The mild-mannered yet stalwart pro-life activist, who has spent ten of the past 17 years in prison for life, encouraged her fellow pro-lifers, saying, “We may not always win, but we always fight.”

Gibbons, who was greeted with a sustained standing ovation, told the audience of one time she was in prison watching television.  “Standing there in my prison greens,” she said, she saw the news about a massive Tamil Tiger demonstration blocking the Gardiner Express Way. 

She said that the Chief of Police – the same one who had had Gibbons arrested – told the media (in Linda’s words), “isn’t it wonderful – this is what it means to live in a democracy?”  Overcome at the unfairness of it all, “you creep” was all she could say.

Gibbons said that one of the most frequent questions she is asked both by inmates and guards after her many years of imprisonment is, “aren’t you tired yet?”  She replies, she said – borrowing a slogan from the U.S. civil rights movement – “No.

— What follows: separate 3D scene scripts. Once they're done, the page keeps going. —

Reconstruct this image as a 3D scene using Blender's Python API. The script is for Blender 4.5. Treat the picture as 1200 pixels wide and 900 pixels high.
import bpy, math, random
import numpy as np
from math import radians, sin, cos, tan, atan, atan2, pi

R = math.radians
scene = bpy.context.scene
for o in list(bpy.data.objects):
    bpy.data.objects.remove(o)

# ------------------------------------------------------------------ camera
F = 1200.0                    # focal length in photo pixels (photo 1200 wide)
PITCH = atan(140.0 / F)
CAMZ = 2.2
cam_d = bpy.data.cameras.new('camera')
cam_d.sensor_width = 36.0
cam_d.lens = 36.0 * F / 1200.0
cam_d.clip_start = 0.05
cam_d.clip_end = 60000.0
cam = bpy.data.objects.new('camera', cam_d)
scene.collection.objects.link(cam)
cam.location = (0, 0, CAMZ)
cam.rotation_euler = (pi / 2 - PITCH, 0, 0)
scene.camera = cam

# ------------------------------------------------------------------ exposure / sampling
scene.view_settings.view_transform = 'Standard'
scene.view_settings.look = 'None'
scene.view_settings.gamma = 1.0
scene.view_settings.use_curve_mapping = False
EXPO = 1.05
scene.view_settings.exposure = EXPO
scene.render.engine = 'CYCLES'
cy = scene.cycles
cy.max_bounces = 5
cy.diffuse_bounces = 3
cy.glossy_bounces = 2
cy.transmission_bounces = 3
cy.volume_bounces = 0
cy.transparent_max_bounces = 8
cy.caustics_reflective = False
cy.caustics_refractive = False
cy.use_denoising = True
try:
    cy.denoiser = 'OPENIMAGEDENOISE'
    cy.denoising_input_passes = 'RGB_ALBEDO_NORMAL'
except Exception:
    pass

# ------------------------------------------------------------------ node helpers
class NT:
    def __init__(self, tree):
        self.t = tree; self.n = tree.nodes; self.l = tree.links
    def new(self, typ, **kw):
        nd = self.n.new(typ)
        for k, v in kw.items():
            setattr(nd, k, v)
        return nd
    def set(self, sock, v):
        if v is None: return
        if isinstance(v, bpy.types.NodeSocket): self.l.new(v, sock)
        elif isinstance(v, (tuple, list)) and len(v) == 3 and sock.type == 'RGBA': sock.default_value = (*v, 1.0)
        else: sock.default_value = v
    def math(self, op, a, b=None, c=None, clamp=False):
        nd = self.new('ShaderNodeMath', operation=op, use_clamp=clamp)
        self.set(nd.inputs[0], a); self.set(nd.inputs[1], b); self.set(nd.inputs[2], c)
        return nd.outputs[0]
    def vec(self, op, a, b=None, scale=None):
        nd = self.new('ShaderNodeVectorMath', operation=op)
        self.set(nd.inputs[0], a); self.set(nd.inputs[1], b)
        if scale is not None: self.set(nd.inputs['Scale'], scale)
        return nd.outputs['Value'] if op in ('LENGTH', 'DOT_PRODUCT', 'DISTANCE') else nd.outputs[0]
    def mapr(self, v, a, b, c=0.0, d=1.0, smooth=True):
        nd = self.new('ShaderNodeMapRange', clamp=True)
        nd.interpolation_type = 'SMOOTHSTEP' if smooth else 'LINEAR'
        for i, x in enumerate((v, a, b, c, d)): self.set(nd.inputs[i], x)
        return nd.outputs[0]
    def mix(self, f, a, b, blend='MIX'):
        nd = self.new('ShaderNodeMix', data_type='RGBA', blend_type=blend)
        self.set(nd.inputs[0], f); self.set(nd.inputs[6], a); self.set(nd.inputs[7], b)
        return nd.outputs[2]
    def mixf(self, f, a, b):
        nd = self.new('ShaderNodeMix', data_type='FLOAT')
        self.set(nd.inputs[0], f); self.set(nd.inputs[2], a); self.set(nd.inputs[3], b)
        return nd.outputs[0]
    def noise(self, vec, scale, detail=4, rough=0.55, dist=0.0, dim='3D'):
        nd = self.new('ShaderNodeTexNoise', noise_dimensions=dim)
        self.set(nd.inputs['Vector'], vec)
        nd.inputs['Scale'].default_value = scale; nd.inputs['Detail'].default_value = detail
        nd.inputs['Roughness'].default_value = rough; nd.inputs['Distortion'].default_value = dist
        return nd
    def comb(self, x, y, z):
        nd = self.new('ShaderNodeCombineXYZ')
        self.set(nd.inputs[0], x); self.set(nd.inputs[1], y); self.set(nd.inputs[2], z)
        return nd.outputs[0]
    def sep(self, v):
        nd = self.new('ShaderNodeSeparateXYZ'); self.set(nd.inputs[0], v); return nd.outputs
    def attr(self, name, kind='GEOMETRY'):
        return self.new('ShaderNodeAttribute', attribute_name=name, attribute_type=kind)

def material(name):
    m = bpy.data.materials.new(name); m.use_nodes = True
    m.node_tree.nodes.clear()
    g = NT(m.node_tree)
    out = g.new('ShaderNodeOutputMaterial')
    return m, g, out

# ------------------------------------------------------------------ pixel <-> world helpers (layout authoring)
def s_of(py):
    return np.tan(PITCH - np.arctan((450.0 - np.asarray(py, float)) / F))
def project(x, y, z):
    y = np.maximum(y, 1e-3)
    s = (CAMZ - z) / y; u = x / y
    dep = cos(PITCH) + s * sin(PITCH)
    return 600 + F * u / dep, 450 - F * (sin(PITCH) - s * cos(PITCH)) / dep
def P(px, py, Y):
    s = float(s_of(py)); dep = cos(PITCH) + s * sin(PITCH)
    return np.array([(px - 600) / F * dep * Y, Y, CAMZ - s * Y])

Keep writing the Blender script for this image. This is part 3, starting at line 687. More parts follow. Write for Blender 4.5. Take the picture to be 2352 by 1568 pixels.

I’m not tired yet.”

After applause died down she assured her listeners: “God goes before us and God will never give you something to do and not the grace to stand in it.”

Gibbons, a 63-year-old grandmother, expressed her heartfelt thanks to all those who prayed for her 89-year-old mother while she was in jail.  “God takes care of our loved ones,” she said.

Explaining her willingness to suffer for the pro-life cause, Gibbons said: “The end of abortion is Armageddon, that’s the price we’ll pay for the sin of abortion if we don’t carry this battle forward.”